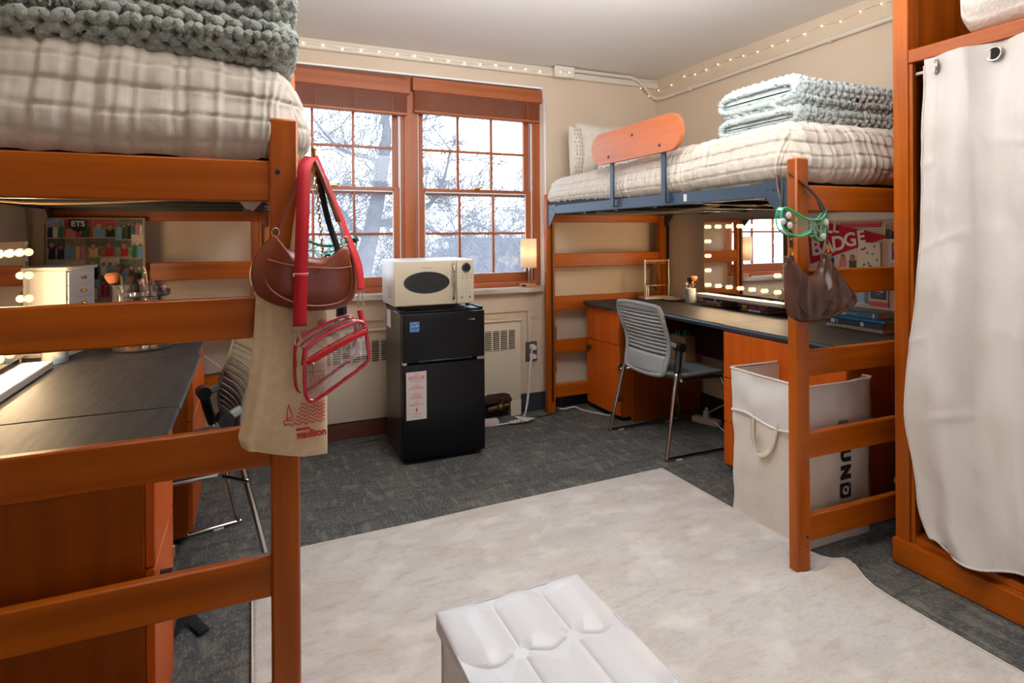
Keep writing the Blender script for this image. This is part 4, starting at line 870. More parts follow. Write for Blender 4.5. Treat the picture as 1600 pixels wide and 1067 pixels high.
MB().box(.7822, .8268, FY0 - .0016, FY0 - .0008, .719, .766).build('sticker_face', mat('sticker_blue', c(20, 104, 186), .5), st)
text('energy', .0135, WHITEP, st, (.8045, FY0 - .0022, .7465), FM, .18, shear=.4, ext=.0002); text('ENERGY STAR', .0058, WHITEP, st, (.8045, FY0 - .0022, .7275), FM, ext=.0002)
MB().tube([(.787 + k * .0035, FY0 - .0018, .750 + .011 * math.sin(k / 10 * PI)) for k in range(11)], .0007, 5).build('swoosh', WHITEP, st)
text('midea', .017, NICKEL, d1, (1.128, FY0 - .0008, .766), FM, bold=.0003)
MB().box(FX0 - .0012, FX0, 3.40, 3.50, .70, .80).build('side_label', WHITEP, fg)
ntc = thing('printed_notice', 'white notice with red text stuck on the lower fridge door', 'notice', (.812, FY0, .24))
MB().box(.757, .868, FY0 - .0014, FY0 - .0003, .245, .502).build('sheet', mat('notice_paper', c(206, 198, 194), .6), ntc)
GI = mat('grey_ink', c(130, 124, 122), .7)
for s_, z, sz, m_ in (('YOU ARE', .486, .006, GI), ('CREATING A HOME', .474, .0098, REDINK), ('AWAY FROM HOME', .464, .0098, REDINK), ('welcome to the residence hall', .453, .0056, GI), ('*', .443, .012, REDINK), ('FIND US', .431, .0056, GI), ('ON THE GO', .422, .0094, REDINK), ('WITH THE FRIDGE UNIT', .412, .0078, REDINK), ('*', .396, .012, REDINK), ('NEED HELP', .384, .0056, GI), ('HELP DESK', .373, .0094, REDINK), ('ROOM SERVICES', .361, .0094, REDINK), ('*', .345, .012, REDINK), ('QUESTIONS', .335, .0056, GI), ('PLEASE CONTACT US', .324, .0082, REDINK), ('university housing', .276, .0062, REDINK), ('division of housing', .262, .005, GI)):
    text(s_, sz, m_, ntc, (.8125, FY0 - .0018, z), FM, ext=.0002, bold=.0002)
MB().sph((.8125, FY0 - .0018, .301), .006, 10, (1, .08, 1)).sph((.8125, FY0 - .0018, .291), .005, 10, (.8, .08, 1)).build('emblem', REDINK, ntc)

# ------------------------------------------------------------------ microwave
mw = thing('microwave_oven', 'cream retro microwave with oval window on top of the fridge', 'microwave', (.935, 3.32, .83))
mc = mat('microwave_cream', c(206, 196, 172), .35, coat=.3)
MB().box(.708, 1.165, 3.17, 3.475, .846, 1.098, .008, seg=2).build('body', mat('mw_body', c(222, 220, 214), .35), mw)
for x in (.735, 1.14):
    for y in (3.2, 3.44): MB().cyl((x, y, .829), (x, y, .848), .012).build('foot', BLACK, mw)
dr = MB().box(.709, 1.058, 3.150, 3.171, .850, 1.094, .005, seg=2).build('door', mc, mw)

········

**EXERCISE:**
Repeat the material above in full and unchanged, minus its images.

**EXERCISE ANSWER:**
Keep writing the Blender script for this image. This is part 4, starting at line 870. More parts follow. Write for Blender 4.5. Treat the picture as 1600 pixels wide and 1067 pixels high.
MB().box(.7822, .8268, FY0 - .0016, FY0 - .0008, .719, .766).build('sticker_face', mat('sticker_blue', c(20, 104, 186), .5), st)
text('energy', .0135, WHITEP, st, (.8045, FY0 - .0022, .7465), FM, .18, shear=.4, ext=.0002); text('ENERGY STAR', .0058, WHITEP, st, (.8045, FY0 - .0022, .7275), FM, ext=.0002)
MB().tube([(.787 + k * .0035, FY0 - .0018, .750 + .011 * math.sin(k / 10 * PI)) for k in range(11)], .0007, 5).build('swoosh', WHITEP, st)
text('midea', .017, NICKEL, d1, (1.128, FY0 - .0008, .766), FM, bold=.0003)
MB().box(FX0 - .0012, FX0, 3.40, 3.50, .70, .80).build('side_label', WHITEP, fg)
ntc = thing('printed_notice', 'white notice with red text stuck on the lower fridge door', 'notice', (.812, FY0, .24))
MB().box(.757, .868, FY0 - .0014, FY0 - .0003, .245, .502).build('sheet', mat('notice_paper', c(206, 198, 194), .6), ntc)
GI = mat('grey_ink', c(130, 124, 122), .7)
for s_, z, sz, m_ in (('YOU ARE', .486, .006, GI), ('CREATING A HOME', .474, .0098, REDINK), ('AWAY FROM HOME', .464, .0098, REDINK), ('welcome to the residence hall', .453, .0056, GI), ('*', .443, .012, REDINK), ('FIND US', .431, .0056, GI), ('ON THE GO', .422, .0094, REDINK), ('WITH THE FRIDGE UNIT', .412, .0078, REDINK), ('*', .396, .012, REDINK), ('NEED HELP', .384, .0056, GI), ('HELP DESK', .373, .0094, REDINK), ('ROOM SERVICES', .361, .0094, REDINK), ('*', .345, .012, REDINK), ('QUESTIONS', .335, .0056, GI), ('PLEASE CONTACT US', .324, .0082, REDINK), ('university housing', .276, .0062, REDINK), ('division of housing', .262, .005, GI)):
    text(s_, sz, m_, ntc, (.8125, FY0 - .0018, z), FM, ext=.0002, bold=.0002)
MB().sph((.8125, FY0 - .0018, .301), .006, 10, (1, .08, 1)).sph((.8125, FY0 - .0018, .291), .005, 10, (.8, .08, 1)).build('emblem', REDINK, ntc)

# ------------------------------------------------------------------ microwave
mw = thing('microwave_oven', 'cream retro microwave with oval window on top of the fridge', 'microwave', (.935, 3.32, .83))
mc = mat('microwave_cream', c(206, 196, 172), .35, coat=.3)
MB().box(.708, 1.165, 3.17, 3.475, .846, 1.098, .008, seg=2).build('body', mat('mw_body', c(222, 220, 214), .35), mw)
for x in (.735, 1.14):
    for y in (3.2, 3.44): MB().cyl((x, y, .829), (x, y, .848), .012).build('foot', BLACK, mw)
dr = MB().box(.709, 1.058, 3.150, 3.171, .850, 1.094, .005, seg=2).build('door', mc, mw)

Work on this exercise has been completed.